Monday, May 5, 2008

This Belle tolling softly

If you will indulge me for a minute, I’d like to write about something that has nothing to do with beautiful women. Though, it has everything to do with a beautiful female. On Saturday I watched the Kentucky Derby, as I’ve done almost every year since I was a kid. My joy at a race well run turned abruptly to horror at a life tragically ended. All along I was, of course, rooting for Eight Belles. The only filly in the field of 20, she was considered a long-shot to buck the Derby’s 134-year history and become only the fourth female to wear the blanket of roses. She came so close, second in fact. And then she was gone. From galloping to collapsing on the track with two broken front ankles, Eight Belles was euthanized right there on the dirt that nearly made her a champion. I turned off my TV, I couldn’t watch any more.

I’ve always loved horses. I proudly displayed horse figurines as a child and had more than a few of my drawing of the greats like Secretariat and Man O’ War hang on the family fridge for years. But this is wrong. No animal should die for our entertainment. Washington Post sports columnist Sally Jenkins put it far better than I ever could:
“There is no turning away from this fact: Eight Belles killed herself finishing second. She ran with the heart of a locomotive, on champagne-glass ankles for the pleasure of the crowd, the sheiks, oilmen, entrepreneurs, old money from the thousand-acre farms, the handicappers, men in bad sport coats with crumpled sheets full of betting hieroglyphics, the julep-swillers and the ladies in hats the size of boats, and the rest of the people who make up thoroughbred racing. There was no mistaking this fact, too, as she made her stretch run, and the apologists will use it to defend the sport in the coming days: She ran to please herself.”

How do I feel about horse racing after this? I’m not sure. I don’t think I’ll ever be able to watch the Derby again without dread. And I’m not sure if I’d feel good about myself regardless. But this terribly sad turn of events has also shed some light on the human condition. First, why do we breed animals to the point that, as Jenkins wrote, they don’t have “bodies to accommodate their hearts”? Must all of the universe’s creatures be our organ-grinder monkeys?

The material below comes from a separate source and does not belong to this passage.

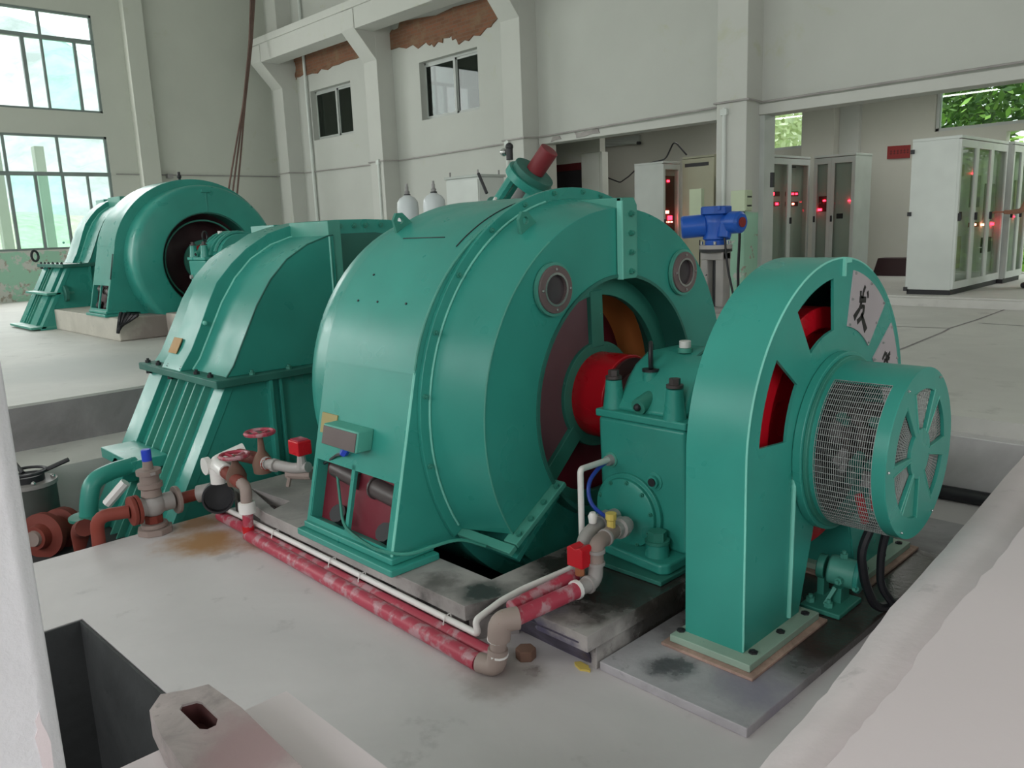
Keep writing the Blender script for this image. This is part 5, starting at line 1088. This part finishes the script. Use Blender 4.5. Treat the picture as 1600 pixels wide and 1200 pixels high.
# ------------------------------------------------------------------ person at the cabinets
def person():
    r = thing('person', (-2.80, 12.12, F), 'person in a navy shirt at the right edge reaching toward the cabinet doors', 'person')
    def skin(name, V, E, R, mat, sub=2, rad=None):
        me = bpy.data.meshes.new(name); me.from_pydata(V, E, []); o = bpy.data.objects.new(name, me); COL.objects.link(o); o.parent = r; ORG[o.name] = ORG[r.name]
        sk = o.modifiers.new('skin', 'SKIN'); sk.use_smooth_shade = True
        for i, v in enumerate(me.skin_vertices[0].data): v.radius = R[i] if isinstance(R[i], tuple) else (R[i], R[i]); v.use_root = (i == 0)
        sb = o.modifiers.new('sub', 'SUBSURF'); sb.levels = sub; sb.render_levels = sub; me.materials.append(mat); return o
    # facing -x; y is the side axis
    V = [(0, 0, .93), (0, 0, 1.12), (0, 0, 1.32), (-.005, 0, 1.46), (-.01, 0, 1.53), (-.02, 0, 1.60), (-.025, 0, 1.68), (-.015, 0, 1.745),
         (0, .17, 1.43), (-.02, .22, 1.18), (-.14, .20, .98), (-.18, .19, .90),
         (0, -.17, 1.43), (-.06, -.21, 1.20), (-.20, -.13, 1.02), (-.40, -.06, .985), (-.455, -.05, .985),
         (0, .09, .88), (-.01, .10, .48), (.03, .10, .09), (-.12, .11, .03), (0, -.09, .88), (-.02, -.10, .48), (.02, -.10, .09), (-.13, -.11, .03)]
    V[13] = (-.08, -.20, 1.22); V[14] = (-.20, -.14, 1.0 - .02); V[15] = (-.36, -.06, .97); V[16] = (-.43, -.05, .975)
    E = [(0, 1), (1, 2), (2, 3), (3, 4), (4, 5), (5, 6), (6, 7), (3, 8), (8, 9), (9, 10), (10, 11), (3, 12), (12, 13), (13, 14), (14, 15), (15, 16), (0, 17), (17, 18), (18, 19), (19, 20), (0, 21), (21, 22), (22, 23), (23, 24)]
    R = [(.13, .10), (.13, .10), (.14, .11), .09, .055, .065, .092, .06, .055, .042, .034, .03, .055, .042, .038, .03, .03, .085, .058, .042, .035, .085, .058, .042, .035]
    skin('body', V, E, R, SKIN)
    skin('shirt', [(0, 0, .84), (0, 0, 1.12), (0, 0, 1.32), (0, 0, 1.45), (0, .17, 1.43), (-.015, .21, 1.22), (0, -.17, 1.43), (-.07, -.20, 1.25)], [(0, 1), (1, 2), (2, 3), (3, 4), (4, 5), (3, 6), (6, 7)], [(.19, .15), (.175, .145), (.175, .14), .105, .075, .062, .075, .062], SHIRT)
    skin('trousers', [(0, 0, 1.0), (0, .09, .86), (-.01, .10, .48), (.03, .10, .10), (0, -.09, .86), (-.02, -.10, .48), (.02, -.10, .10)], [(0, 1), (1, 2), (2, 3), (0, 4), (4, 5), (5, 6)], [(.165, .135), .115, .078, .062, .115, .078, .062], TROUS)
    for y in (.105, -.105): skin('shoe', [(.04, y, .045), (-.06, y, .045), (-.16, y, .035)], [(0, 1), (1, 2)], [.048, .05, .036], DARK)
    skin('hair', [(.02, 0, 1.66), (.0, 0, 1.74)], [(0, 1)], [.09, .085], HAIR)
    oz = Vector((-2.80, 12.12, F))
    for y in (.032, -.032): MB().ball(oz + Vector((-.112, y, 1.672)), .010, 8).build('eye', DARK, r)
    MB().ball(oz + Vector((-.125, 0, 1.645)), .016, 8, (1, .8, 1.4)).build('nose', SKIN, r); MB().ball(oz + Vector((-.108, 0, 1.605)), .014, 8, (.5, 1.6, .5)).build('mouth', paint('lips', (.3, .1, .09)), r)
    for y in (.09, -.09): MB().ball(oz + Vector((-.02, y, 1.66)), .024, 8, (.8, .4, 1.2)).build('ear', SKIN, r)
    for (b, d, sd_) in ((Vector((-.43, -.05, .975)), Vector((-1, .05, .05)), 1), (Vector((-.18, .19, .90)), Vector((-.35, 0, -1)), -1)):
        d = d.normalized(); s_ = Vector((0, 1, 0)); u_ = d.cross(s_)
        for k, (o_, L_) in enumerate(((-.027, .075), (-.009, .085), (.009, .08), (.027, .062))):
            p = oz + b + s_ * o_; MB().tube([p, p + d * (.05 + L_ * .5), p + d * (.05 + L_) + u_ * .015 * sd_], [.012, .010, .007], 6).build('finger', SKIN, r)
        p = oz + b + s_ * .03; MB().tube([p, p + d * .03 + s_ * .025, p + d * .075 + s_ * .035], [.013, .011, .008], 6).build('thumb', SKIN, r)
    return r
person()
# ------------------------------------------------------------------ outside the windows
struct(MB().box(-70, 30, 14.9, 60, -.3, .2).build('floor', GRASS), 'grassy ground behind the building')
struct(MB().box(-90, -19.9, -60, 60, -.3, .2).build('floor', GRASS), 'grassy ground outside the left windows')
def tree(x, y, z0, h, rad, n, mats, label, leaf=.2, seed=1, squash=1.0):
    rnd = random.Random(seed); r = thing('tree', (x, y, z0), label, 'tree', 'trees outside the windows')
    MB().tube([(x, y, z0), (x + .1, y, z0 + h * .3), (x, y + .1, z0 + h * .6)], [.16, .12, .05], 8).build('trunk', RUST, r)
    cl = [(rnd.uniform(-1, 1) * rad * .7, rnd.uniform(-1, 1) * rad * .6, z0 + h * rnd.uniform(.15, .95)) for _ in range(26)]
    for mat, k in mats:
        m = MB()
        for _ in range(int(n * k * 2.2)):
            c = rnd.choice(cl); p = Vector((x + c[0], y + c[1], c[2])) + Vector((rnd.gauss(0, 1), rnd.gauss(0, 1), rnd.gauss(0, 1) * squash)) * rad * .22
            a = Vector((rnd.gauss(0, 1), rnd.gauss(0, 1), rnd.gauss(0, .7))).normalized(); b = a.orthogonal().normalized(); s = leaf * rnd.uniform(.35, .8)
            m.add([p - a * s, p - b * s * .45, p + a * s, p + b * s * .45], [(0, 1, 2, 3)])
        tag(m.build('foliage', mat, r, recalc=False), kind='stuff')
    return r
tree(-6.4, 21.5, 0, 6.5, 2.6, 2600, [(LEAF1, 1.0), (LEAF2, .25)], 'dark green tree behind the long window strip, the left one', .22, 2)
tree(-2.6, 20.0, 0, 6.5, 2.8, 2600, [(LEAF1, .8), (LEAF2, .35)], 'dark green tree behind the long window strip, the middle one', .22, 3)
tree(1.6, 21.0, 0, 6.0, 2.8, 2000, [(LEAF1, .8), (LEAF2, .5)], 'green tree behind the long window strip, the right one', .22, 4)
tree(-3.4, 17.6, 0, 2.6, 1.7, 2600, [(LEAF2, 1.0)], 'bright green bush outside the control room doorway', .16, 5, .8)
tree(-1.4, 17.9, 0, 2.4, 1.7, 1800, [(LEAF2, 1.0)], 'bright green bush farther right outside the doorway', .16, 6, .8)
tree(-11.0, 19.5, 0, 6.0, 2.6, 4200, [(LEAF3, 1.0)], 'yellow green tree filling the small bright window', .2, 7)
vs = []; fs = []
for i in range(14):
    for j in range(30):
        x = -24.5 - i * 1.4; y = -12 + j * 1.2; vs.append((x, y, .15 + 2.6 * min(1, i / 9) ** 1.3 + .12 * math.sin(i * 1.9 + j * 1.1) + .3 * math.sin(j * .5) * min(1, i / 6)))
for i in range(13):
    for j in range(29): fs.append((i * 30 + j, i * 30 + j + 1, (i + 1) * 30 + j + 1, (i + 1) * 30 + j))
struct(MB().add(vs, fs).build('grass_bank', GRASS, ang=80, recalc=False), 'bright grassy bank outside the lower left window')
# hillside with rolling outline
vs = []; fs = []; NX_, NY_ = 24, 60
for i in range(NX_):
    for j in range(NY_):
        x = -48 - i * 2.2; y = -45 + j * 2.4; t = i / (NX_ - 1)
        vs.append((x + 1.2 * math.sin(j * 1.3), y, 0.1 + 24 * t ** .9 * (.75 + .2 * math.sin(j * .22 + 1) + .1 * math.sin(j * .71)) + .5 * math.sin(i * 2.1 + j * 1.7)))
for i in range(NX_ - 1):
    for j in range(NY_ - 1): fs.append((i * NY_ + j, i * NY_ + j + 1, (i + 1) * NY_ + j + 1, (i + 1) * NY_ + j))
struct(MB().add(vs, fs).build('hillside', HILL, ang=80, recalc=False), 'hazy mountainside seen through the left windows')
for k, (x, y) in enumerate(((-23, 4.35), (-23, 5.15), (-23, 6.1))):
    p = MB().box(x - .14, x + .14, y - .11, y + .11, .2, 4.0).build('garden_post', WALLB, bevel=.01)
    tag(p, 'white concrete post outside the lower left window, ' + ('leftmost of the three', 'middle of the three', 'rightmost of the three')[k], 'post', 'white posts outside')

And second, what is wrong with people who insist on using this horrible event as a metaphor for the Clinton-Obama race? Yes, Hillary was backing the filly. No, it’s not OK to gloat that her horse came in second, AND DIED, to a horse called “Big Brown.” (Actual Wonkette headline: “Hillary’s Horse Dies Embarrassingly,” and don’t even get me started on the comments.) Is this that “new kind of politics” everyone has been bragging about? Sigh. Wouldn’t it be nice if humans could be just a little more like the animals we think we control? Wouldn’t it be nice if all of our bodies could accommodate our hearts?